PROBLEM
Write out each line from the data below that includes the word "pixels".

--- GIVEN INFORMATION ---

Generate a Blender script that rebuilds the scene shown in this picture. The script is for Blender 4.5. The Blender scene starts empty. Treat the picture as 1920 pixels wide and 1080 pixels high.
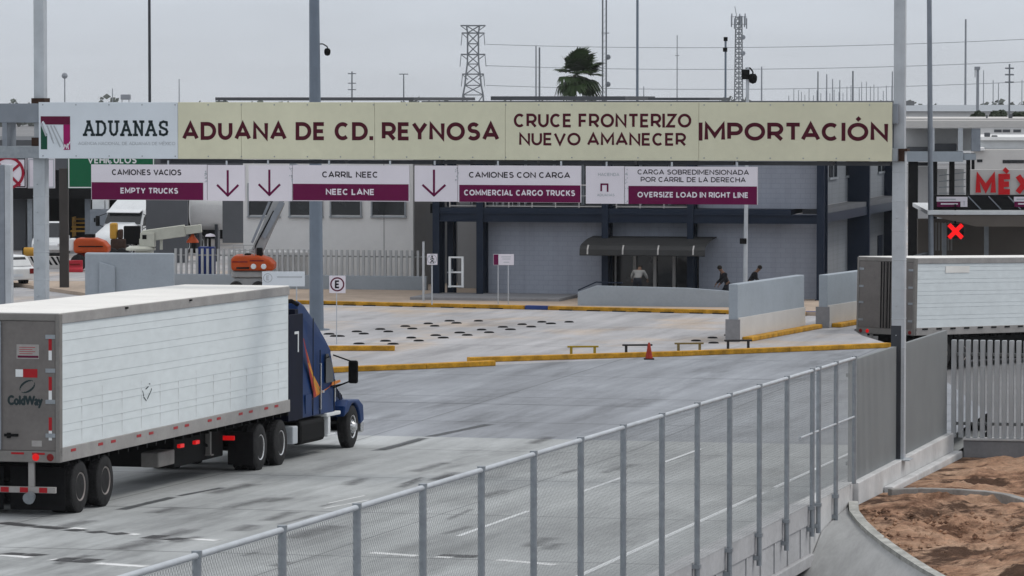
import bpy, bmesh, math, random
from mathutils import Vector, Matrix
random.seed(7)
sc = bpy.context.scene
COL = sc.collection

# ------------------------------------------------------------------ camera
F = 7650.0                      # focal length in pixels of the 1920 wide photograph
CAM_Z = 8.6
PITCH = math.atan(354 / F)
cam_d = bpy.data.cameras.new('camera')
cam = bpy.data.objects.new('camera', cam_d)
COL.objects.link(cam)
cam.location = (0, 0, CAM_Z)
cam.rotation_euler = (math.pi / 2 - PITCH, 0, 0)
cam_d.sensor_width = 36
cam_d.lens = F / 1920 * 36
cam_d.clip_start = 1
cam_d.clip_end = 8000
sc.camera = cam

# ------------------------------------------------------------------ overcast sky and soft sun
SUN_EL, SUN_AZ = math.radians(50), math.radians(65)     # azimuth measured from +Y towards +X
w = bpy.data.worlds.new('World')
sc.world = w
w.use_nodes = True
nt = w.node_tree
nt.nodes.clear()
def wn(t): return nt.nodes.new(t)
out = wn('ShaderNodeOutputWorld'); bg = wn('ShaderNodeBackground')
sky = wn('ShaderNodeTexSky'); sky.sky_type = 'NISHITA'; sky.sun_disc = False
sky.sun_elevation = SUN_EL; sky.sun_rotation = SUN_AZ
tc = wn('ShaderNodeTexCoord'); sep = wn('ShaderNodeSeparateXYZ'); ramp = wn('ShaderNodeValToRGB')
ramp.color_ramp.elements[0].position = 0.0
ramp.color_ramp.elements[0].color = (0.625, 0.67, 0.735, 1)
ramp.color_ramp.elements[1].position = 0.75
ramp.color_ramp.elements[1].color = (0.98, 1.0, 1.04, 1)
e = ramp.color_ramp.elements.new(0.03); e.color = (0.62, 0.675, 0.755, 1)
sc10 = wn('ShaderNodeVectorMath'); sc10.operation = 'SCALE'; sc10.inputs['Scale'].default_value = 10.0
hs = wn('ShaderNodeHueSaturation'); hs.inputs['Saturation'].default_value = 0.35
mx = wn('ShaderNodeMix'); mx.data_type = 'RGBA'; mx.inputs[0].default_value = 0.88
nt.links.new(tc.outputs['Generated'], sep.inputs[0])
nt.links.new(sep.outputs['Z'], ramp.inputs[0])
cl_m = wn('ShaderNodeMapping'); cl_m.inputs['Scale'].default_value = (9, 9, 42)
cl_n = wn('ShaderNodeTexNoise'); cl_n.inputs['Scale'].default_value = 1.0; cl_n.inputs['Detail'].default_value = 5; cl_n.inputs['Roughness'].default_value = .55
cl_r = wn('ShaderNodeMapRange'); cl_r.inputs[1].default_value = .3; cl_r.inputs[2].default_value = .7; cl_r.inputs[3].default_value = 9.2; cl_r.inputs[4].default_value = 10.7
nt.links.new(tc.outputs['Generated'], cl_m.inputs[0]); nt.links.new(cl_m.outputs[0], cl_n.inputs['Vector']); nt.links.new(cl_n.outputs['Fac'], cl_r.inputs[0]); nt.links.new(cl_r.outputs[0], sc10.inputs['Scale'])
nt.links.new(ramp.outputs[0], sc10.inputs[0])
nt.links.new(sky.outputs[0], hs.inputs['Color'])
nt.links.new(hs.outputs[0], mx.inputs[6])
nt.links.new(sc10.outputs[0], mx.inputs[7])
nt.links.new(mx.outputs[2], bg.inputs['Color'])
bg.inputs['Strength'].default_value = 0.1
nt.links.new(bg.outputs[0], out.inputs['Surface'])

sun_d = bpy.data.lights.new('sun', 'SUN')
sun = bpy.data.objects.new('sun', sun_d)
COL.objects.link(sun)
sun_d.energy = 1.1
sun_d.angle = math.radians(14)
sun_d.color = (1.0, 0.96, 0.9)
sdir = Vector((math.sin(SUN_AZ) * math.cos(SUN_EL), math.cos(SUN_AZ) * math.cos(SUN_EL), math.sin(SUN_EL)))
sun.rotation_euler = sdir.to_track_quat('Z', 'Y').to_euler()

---

SOLUTION FOR THIS TASK
Generate a Blender script that rebuilds the scene shown in this picture. The script is for Blender 4.5. The Blender scene starts empty. Treat the picture as 1920 pixels wide and 1080 pixels high.
F = 7650.0                      # focal length in pixels of the 1920 wide photograph